## BEGIN

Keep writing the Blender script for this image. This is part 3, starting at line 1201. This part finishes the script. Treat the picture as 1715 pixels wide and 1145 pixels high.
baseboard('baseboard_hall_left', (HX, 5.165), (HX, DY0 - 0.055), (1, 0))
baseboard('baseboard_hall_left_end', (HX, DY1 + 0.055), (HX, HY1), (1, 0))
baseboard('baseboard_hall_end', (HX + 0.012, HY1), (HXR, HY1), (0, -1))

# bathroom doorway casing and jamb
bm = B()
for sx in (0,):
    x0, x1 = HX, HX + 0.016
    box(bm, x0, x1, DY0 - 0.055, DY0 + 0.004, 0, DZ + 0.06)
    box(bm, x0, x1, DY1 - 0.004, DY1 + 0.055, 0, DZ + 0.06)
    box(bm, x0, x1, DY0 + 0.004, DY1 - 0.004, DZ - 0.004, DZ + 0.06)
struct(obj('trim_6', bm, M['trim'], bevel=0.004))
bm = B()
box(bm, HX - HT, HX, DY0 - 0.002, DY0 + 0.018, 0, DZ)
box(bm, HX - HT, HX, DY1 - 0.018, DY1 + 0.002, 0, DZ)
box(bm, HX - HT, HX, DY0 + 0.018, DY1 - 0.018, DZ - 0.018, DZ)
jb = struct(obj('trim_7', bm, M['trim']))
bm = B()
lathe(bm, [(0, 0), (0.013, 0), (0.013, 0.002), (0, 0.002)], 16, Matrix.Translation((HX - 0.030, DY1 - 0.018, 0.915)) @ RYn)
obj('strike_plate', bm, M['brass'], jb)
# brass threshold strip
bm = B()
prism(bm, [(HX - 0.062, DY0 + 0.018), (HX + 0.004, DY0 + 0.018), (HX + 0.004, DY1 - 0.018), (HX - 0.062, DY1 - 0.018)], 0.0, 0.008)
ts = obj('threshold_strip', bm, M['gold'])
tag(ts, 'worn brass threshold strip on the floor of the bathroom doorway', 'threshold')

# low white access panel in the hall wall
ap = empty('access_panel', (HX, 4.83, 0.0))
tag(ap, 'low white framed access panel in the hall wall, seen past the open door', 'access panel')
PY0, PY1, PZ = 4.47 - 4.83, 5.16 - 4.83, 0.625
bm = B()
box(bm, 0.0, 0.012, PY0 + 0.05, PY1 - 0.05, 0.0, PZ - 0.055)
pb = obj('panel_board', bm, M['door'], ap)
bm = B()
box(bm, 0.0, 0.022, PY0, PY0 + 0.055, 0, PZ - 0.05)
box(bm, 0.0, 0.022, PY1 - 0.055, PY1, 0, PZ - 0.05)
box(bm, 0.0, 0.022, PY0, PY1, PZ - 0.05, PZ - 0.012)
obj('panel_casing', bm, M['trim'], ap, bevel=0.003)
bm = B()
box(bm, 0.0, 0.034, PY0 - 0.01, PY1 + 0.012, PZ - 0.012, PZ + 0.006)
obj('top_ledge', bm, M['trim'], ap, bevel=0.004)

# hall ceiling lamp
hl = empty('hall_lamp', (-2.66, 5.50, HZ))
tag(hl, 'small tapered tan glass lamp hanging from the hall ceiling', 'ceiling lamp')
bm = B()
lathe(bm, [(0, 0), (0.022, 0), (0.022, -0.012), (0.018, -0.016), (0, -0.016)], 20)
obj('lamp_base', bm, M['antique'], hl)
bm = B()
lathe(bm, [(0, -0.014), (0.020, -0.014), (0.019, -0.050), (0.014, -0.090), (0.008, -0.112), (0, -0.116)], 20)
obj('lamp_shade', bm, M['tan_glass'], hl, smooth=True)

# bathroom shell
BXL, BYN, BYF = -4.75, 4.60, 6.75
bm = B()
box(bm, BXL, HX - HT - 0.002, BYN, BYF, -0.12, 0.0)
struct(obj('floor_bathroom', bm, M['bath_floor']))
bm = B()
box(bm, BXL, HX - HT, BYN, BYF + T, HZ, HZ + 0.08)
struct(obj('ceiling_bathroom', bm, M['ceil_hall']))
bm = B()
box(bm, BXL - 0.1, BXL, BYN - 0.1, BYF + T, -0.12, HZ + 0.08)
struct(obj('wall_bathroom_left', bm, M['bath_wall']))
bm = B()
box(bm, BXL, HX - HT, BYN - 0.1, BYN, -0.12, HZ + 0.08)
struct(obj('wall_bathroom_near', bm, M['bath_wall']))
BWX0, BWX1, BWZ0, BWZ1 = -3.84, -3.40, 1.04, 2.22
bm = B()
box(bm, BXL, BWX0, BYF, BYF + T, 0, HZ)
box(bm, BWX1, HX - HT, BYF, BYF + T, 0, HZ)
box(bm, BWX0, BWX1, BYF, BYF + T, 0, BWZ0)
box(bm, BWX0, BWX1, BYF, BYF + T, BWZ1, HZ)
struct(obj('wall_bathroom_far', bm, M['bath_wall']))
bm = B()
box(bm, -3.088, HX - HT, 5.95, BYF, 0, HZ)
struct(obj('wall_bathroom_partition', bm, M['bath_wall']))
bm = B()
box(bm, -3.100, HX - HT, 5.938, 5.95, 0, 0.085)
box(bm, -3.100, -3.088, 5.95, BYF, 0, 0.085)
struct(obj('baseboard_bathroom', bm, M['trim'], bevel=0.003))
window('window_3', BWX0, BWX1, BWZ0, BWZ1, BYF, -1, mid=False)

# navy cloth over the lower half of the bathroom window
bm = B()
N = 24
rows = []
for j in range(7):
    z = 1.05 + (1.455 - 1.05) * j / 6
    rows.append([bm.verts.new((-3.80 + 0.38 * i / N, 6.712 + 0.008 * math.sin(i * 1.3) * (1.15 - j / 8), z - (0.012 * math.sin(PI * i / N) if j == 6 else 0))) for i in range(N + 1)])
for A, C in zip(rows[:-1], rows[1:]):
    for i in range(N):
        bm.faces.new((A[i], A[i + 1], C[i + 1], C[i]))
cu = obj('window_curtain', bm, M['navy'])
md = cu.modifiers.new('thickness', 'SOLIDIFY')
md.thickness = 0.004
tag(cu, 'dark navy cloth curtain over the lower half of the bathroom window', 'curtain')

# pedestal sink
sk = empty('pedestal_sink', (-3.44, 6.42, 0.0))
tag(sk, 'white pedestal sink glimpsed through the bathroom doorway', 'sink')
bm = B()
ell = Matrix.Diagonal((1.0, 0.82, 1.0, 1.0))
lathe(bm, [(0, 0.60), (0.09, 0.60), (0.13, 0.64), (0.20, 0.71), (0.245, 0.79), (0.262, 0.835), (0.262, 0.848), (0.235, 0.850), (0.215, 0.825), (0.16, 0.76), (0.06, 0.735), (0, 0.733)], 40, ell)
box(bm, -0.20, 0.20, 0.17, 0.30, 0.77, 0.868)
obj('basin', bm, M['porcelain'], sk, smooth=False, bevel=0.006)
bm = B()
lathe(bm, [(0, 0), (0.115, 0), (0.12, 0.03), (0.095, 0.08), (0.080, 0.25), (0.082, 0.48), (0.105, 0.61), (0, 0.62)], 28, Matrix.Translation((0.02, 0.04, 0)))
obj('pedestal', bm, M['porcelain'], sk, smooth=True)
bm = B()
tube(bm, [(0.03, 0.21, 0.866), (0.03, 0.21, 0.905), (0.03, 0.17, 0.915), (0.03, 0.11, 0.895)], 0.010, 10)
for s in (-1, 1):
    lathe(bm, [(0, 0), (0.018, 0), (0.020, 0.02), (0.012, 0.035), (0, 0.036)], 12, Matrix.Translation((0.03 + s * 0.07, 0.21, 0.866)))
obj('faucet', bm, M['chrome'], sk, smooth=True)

## END

[DIRECTIONS] Give the lines again, exactly as they stand, from the beginning of the data through the line with "baseboard('baseboard_hall_end', (HX +".

[TASK ANSWER]
Keep writing the Blender script for this image. This is part 3, starting at line 1201. This part finishes the script. Treat the picture as 1715 pixels wide and 1145 pixels high.
baseboard('baseboard_hall_left', (HX, 5.165), (HX, DY0 - 0.055), (1, 0))
baseboard('baseboard_hall_left_end', (HX, DY1 + 0.055), (HX, HY1), (1, 0))
baseboard('baseboard_hall_end', (HX + 0.012, HY1), (HXR, HY1), (0, -1))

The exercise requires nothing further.